Monday, Feb. 05, 1934
Luther on the Carpet
If it be true as Swedes believe that their scrawny old King Gustaf talked the roughest sort of turkey to Chancellor Adolf Hitler on his last visit to Berlin, then His Majesty has few more ardent admirers than the U. S. Ambassador to Germany, outwardly mild but inwardly rampant William Edward Dodd, onetime professor of history at the University of Chicago.
Some of the thoughts which have crossed Professor Dodd's mind since he reached Berlin have been bold in the extreme. He expresses himself strongly to Mrs. Dodd and the children. By last week he had called twice on the German Foreign Office, to demand equal treatment for Germany's U. S. creditors who are receiving far less than her Dutch and Swiss creditors. This outrage, Professor Dodd would like to have hotly told Chancellor Hitler, must be corrected.
When President Roosevelt found that Ambassador Dodd's first and second calls had produced not even a reply he took what Germans last week regarded as the "unprecedented" step of summoning to the White House owlish German Ambassador Dr. Hans Luther. On his departure bald Dr. Luther pinked hotly when he discovered that correspondents knew what the President had called him on the carpet about.
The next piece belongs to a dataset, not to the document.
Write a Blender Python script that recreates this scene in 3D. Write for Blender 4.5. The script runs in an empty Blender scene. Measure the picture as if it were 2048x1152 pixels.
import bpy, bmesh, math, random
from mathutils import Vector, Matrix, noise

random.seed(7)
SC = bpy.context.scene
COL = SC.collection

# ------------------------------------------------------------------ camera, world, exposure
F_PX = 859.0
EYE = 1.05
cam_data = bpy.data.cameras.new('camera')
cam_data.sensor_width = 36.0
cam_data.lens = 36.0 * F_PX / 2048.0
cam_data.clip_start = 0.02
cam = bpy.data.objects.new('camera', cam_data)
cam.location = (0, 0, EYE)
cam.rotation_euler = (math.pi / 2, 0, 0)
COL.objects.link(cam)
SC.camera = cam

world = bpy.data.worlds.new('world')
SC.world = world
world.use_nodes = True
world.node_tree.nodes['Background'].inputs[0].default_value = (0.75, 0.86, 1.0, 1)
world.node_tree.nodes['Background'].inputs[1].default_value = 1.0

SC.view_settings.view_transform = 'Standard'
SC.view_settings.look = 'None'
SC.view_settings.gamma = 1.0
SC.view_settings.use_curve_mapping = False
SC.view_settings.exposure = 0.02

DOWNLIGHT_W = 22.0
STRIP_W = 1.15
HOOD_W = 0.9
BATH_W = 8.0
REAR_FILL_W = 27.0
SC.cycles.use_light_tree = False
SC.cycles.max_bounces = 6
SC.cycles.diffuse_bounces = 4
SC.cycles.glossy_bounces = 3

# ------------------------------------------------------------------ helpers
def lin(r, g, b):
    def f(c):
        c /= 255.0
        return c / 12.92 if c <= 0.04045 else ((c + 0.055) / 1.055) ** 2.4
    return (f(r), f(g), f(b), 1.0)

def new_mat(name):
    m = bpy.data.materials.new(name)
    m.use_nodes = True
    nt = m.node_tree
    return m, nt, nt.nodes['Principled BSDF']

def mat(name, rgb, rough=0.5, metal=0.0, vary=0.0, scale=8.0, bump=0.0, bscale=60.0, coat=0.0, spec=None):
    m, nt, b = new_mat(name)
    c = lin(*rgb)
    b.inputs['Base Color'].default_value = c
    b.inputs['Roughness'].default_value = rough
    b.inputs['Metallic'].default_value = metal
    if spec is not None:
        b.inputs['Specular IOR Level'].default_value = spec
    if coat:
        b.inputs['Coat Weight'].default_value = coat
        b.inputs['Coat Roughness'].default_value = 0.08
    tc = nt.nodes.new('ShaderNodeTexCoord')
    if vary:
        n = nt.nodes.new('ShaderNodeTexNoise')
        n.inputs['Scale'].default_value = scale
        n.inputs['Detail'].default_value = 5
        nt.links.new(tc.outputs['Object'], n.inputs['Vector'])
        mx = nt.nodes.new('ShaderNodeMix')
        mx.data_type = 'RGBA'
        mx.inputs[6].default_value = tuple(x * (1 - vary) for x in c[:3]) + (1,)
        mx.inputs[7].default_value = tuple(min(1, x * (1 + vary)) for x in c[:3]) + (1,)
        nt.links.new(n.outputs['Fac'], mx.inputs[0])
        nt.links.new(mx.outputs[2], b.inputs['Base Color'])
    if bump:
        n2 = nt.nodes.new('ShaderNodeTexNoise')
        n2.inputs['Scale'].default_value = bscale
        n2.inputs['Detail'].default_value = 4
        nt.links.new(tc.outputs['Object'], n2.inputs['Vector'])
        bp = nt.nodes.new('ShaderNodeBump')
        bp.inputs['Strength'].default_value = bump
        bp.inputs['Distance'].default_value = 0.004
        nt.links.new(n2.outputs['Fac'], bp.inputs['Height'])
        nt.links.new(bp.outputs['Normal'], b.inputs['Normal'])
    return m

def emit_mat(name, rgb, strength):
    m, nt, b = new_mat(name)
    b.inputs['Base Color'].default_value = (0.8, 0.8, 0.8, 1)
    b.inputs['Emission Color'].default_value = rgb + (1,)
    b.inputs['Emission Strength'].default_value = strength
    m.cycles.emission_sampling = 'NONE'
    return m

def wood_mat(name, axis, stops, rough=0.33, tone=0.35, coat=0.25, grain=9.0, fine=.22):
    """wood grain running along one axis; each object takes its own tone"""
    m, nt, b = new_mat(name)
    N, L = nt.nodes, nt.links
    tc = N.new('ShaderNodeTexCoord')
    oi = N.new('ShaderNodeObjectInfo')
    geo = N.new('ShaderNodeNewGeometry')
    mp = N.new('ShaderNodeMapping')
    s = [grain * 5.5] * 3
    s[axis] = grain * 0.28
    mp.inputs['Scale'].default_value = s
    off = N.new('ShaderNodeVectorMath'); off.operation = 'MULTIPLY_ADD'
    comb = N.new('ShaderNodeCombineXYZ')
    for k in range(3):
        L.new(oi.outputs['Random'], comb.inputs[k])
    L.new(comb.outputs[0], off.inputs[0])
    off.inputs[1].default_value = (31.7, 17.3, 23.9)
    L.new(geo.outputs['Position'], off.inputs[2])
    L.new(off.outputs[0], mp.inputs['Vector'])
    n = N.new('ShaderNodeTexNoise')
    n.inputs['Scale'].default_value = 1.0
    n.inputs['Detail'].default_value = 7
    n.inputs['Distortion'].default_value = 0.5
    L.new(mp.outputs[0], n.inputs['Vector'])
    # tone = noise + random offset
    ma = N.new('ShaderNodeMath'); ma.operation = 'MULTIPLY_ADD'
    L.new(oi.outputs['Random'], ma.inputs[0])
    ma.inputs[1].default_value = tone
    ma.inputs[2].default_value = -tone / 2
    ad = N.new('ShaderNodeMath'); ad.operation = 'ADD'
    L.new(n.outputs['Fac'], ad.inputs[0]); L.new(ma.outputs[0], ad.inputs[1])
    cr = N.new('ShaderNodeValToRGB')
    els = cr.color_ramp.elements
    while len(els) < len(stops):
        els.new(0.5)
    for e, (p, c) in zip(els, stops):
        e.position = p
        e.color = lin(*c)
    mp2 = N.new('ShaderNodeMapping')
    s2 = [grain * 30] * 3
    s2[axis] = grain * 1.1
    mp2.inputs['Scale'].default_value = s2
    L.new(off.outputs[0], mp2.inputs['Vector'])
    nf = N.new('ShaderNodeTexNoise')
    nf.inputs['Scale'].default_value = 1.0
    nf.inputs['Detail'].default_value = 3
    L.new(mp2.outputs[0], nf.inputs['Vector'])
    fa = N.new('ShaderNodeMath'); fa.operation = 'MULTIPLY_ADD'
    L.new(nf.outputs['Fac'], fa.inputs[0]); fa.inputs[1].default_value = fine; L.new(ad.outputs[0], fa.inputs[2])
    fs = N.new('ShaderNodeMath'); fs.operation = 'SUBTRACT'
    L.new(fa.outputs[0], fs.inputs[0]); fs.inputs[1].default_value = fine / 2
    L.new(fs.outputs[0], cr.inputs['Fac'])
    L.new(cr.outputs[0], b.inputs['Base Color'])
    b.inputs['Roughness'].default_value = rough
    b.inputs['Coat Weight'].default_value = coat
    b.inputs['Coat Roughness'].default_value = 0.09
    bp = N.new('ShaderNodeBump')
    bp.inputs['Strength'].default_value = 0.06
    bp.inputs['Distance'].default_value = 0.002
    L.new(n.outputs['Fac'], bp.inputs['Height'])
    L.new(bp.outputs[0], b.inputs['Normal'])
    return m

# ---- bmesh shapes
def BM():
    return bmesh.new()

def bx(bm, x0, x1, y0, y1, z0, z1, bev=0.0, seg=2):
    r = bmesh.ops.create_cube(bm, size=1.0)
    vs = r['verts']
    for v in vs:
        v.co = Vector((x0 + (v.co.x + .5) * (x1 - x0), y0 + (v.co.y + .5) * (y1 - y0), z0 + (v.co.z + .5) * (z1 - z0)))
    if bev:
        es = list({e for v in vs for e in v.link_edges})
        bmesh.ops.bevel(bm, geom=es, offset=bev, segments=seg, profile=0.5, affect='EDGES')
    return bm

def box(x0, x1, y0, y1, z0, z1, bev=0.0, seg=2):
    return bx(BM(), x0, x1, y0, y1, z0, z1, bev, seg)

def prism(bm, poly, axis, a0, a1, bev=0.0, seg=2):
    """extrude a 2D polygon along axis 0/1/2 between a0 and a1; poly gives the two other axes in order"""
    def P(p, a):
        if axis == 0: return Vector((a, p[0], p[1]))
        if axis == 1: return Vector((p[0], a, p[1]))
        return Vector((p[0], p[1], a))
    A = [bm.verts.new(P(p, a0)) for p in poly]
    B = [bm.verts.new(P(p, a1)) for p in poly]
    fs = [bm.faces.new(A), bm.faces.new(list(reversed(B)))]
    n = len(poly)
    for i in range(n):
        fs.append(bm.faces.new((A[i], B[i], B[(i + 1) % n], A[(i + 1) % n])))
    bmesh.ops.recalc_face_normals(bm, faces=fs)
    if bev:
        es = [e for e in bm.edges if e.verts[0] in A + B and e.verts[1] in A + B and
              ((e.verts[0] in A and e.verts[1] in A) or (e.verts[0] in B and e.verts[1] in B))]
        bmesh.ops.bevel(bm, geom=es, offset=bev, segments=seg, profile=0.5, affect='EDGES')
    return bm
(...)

In effect Dr. Hjalmar Schacht, autocratic President of the Reichsbank, has cut the interest payments on German bonds held in the U. S. by refusing to let the full amount of payment be transferred out of Germany. Switzerland and Holland, by agreeing to increase their imports of German goods, have received full and preferential interest transfers. As for Adolf Hitler, one of his war cries has been against the iniquity of "interest slavery," the payment of interest being tainted in his mind with a stigma not unlike that attached by President Roosevelt to hoarding. So hot grew the squabbling of U. S. private creditors for their interest in Berlin last week that Dr. Schacht rushed off for a rest to Kiel. "I admit the necessity of paying interest on borrowed capital," said he, "but the common good should be considered before all else."